We’re just in from the last dog-walk of the night. The typical August overcast is here, a low cloud cover that reflects the lights of the city and creates an un-dark condition, a kind of infernal twilight that persists from sundown to sunup. A very unromantic, blatting horn–maybe a train, maybe a very annoying truck–sounds in the night. Overall I find the scene less than enchanting. I probably need to get to bed.

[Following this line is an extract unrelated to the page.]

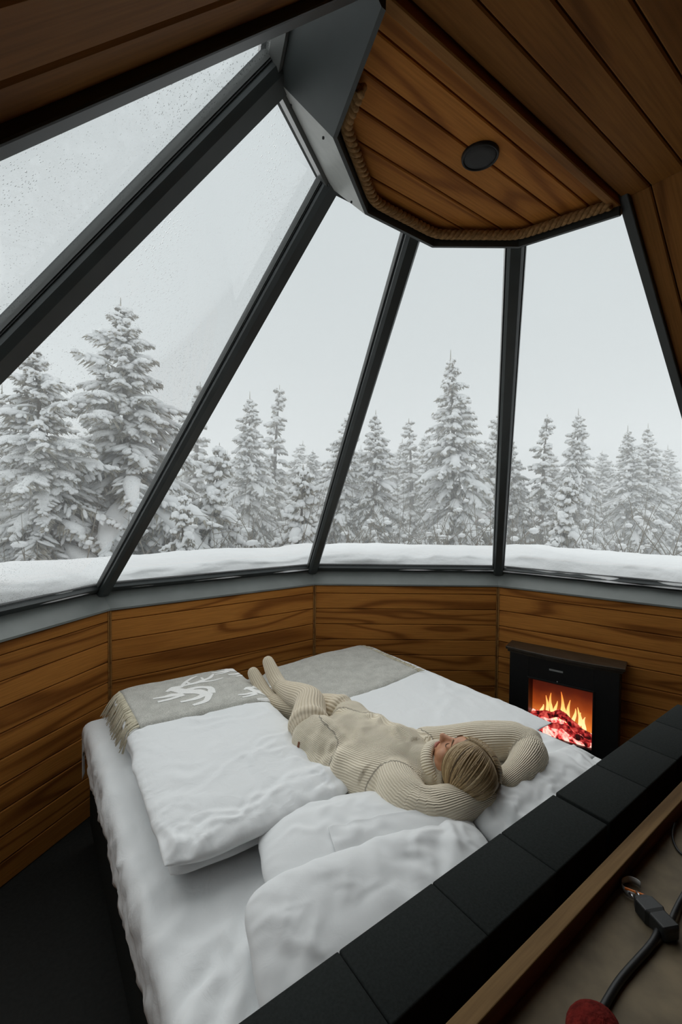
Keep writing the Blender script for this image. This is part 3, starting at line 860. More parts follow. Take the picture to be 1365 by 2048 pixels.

The date palm a couple blocks away, the one where our neighborhood barn owls have been nesting, is quiet. The birds have moved out, almost. We got up early this morning to try to see the birds before full daylight. We have been hearing the birds in the area after dark, and we thought maybe we’d see them fly back to their nesting tree before the sun was up. In the non-rosy-fingered dawn–it was more like a wooly gray-blanket dawn–we heard what sounded like one bird in the palm. Then, at about 6 o’clock, two owls flew out of the tree and headed northwest, in the general direction of the bay. No other sound came from the tree, and there was no sign of the other three or four birds we figured were there as recently as a couple weeks ago.

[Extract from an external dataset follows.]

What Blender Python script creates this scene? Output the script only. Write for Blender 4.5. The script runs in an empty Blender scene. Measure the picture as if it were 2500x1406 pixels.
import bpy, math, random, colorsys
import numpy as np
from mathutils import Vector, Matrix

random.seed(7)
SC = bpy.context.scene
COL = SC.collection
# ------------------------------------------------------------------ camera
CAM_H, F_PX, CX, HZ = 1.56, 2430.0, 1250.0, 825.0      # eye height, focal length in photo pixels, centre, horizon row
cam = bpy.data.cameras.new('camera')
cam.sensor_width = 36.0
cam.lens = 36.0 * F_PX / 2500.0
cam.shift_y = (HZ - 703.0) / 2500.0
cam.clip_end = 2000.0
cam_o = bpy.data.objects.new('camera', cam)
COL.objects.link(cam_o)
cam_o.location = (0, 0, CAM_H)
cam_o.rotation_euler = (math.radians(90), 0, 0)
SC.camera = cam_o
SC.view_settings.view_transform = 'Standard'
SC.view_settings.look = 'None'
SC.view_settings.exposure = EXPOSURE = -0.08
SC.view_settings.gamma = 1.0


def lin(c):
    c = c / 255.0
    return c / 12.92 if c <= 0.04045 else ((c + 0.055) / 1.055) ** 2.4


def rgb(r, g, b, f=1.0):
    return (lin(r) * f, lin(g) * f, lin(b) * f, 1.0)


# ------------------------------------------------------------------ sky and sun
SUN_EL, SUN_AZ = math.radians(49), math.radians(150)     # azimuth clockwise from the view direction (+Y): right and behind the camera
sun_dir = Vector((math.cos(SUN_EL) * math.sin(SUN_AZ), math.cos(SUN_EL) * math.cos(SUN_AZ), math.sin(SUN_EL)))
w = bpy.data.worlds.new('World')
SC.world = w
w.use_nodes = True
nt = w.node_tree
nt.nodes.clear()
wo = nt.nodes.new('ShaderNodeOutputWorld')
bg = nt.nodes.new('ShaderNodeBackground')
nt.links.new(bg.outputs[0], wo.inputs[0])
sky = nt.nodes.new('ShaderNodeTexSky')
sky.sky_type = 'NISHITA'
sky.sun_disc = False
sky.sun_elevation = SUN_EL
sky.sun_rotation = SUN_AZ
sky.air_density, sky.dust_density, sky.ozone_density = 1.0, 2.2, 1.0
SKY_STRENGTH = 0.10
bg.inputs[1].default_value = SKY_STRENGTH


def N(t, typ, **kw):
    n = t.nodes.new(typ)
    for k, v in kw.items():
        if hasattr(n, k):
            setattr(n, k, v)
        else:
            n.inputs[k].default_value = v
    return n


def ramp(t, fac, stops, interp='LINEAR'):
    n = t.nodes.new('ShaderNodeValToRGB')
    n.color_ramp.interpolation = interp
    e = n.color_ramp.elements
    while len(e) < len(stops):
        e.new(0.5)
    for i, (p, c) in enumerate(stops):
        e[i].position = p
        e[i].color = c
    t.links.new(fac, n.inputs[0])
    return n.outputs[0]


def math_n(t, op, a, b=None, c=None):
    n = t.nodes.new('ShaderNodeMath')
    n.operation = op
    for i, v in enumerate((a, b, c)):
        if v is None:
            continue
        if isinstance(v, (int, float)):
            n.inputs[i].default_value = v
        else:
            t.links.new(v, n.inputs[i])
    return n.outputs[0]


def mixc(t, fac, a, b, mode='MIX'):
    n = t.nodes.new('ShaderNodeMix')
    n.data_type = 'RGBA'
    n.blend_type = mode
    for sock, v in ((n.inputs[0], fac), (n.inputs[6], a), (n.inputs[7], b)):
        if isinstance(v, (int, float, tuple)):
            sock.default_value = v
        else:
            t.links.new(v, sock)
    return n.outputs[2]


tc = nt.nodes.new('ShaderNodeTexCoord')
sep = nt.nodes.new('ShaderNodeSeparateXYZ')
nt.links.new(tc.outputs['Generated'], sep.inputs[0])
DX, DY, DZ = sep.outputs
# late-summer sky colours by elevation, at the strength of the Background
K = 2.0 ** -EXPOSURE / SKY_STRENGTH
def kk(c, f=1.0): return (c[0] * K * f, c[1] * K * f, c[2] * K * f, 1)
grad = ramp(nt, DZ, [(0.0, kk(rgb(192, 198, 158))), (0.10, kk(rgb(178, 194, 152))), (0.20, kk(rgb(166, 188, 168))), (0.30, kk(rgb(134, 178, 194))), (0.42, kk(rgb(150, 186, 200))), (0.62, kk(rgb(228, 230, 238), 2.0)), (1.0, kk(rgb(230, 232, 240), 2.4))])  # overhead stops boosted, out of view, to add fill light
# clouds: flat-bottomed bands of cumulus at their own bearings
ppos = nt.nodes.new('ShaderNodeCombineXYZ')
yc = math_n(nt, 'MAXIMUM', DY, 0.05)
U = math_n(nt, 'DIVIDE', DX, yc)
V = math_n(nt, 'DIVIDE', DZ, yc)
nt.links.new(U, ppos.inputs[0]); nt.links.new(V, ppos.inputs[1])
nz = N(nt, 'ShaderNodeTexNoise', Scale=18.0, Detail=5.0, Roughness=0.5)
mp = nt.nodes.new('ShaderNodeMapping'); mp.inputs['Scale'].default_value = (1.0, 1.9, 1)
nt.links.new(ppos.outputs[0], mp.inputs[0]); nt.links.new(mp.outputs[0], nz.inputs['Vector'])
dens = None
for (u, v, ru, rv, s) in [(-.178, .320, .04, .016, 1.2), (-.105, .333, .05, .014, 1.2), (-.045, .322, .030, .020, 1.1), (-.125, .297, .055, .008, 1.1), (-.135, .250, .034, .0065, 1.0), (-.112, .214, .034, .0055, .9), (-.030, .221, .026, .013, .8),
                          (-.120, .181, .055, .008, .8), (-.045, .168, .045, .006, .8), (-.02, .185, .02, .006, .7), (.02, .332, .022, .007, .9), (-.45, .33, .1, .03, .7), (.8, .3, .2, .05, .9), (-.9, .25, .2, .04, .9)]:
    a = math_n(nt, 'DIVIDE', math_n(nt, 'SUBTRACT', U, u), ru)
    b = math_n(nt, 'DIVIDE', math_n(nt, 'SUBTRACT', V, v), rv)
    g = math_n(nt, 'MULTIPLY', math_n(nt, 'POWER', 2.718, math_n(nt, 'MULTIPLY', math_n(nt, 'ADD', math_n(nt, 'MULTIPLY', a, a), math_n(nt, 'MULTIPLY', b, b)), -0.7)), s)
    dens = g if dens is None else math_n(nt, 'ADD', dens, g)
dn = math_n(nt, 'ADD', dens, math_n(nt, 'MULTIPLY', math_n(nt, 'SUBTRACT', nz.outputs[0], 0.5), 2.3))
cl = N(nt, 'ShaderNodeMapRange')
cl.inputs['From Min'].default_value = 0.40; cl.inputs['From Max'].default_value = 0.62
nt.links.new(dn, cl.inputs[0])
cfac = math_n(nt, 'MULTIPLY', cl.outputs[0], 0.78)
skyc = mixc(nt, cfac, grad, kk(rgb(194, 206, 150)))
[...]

We went back for this evening’s overcast sunset. Again, silence from the tree. But as it got dark, first one and then a second barn owl flew into the palm–from the northwest, the same direction we’d seen them go this morning. After a few minutes, one of the pair flew out into the dusk to hunt. We heard one or two other barn owls in the neighborhood, but didn’t make another sighting. We’ll look again tomorrow.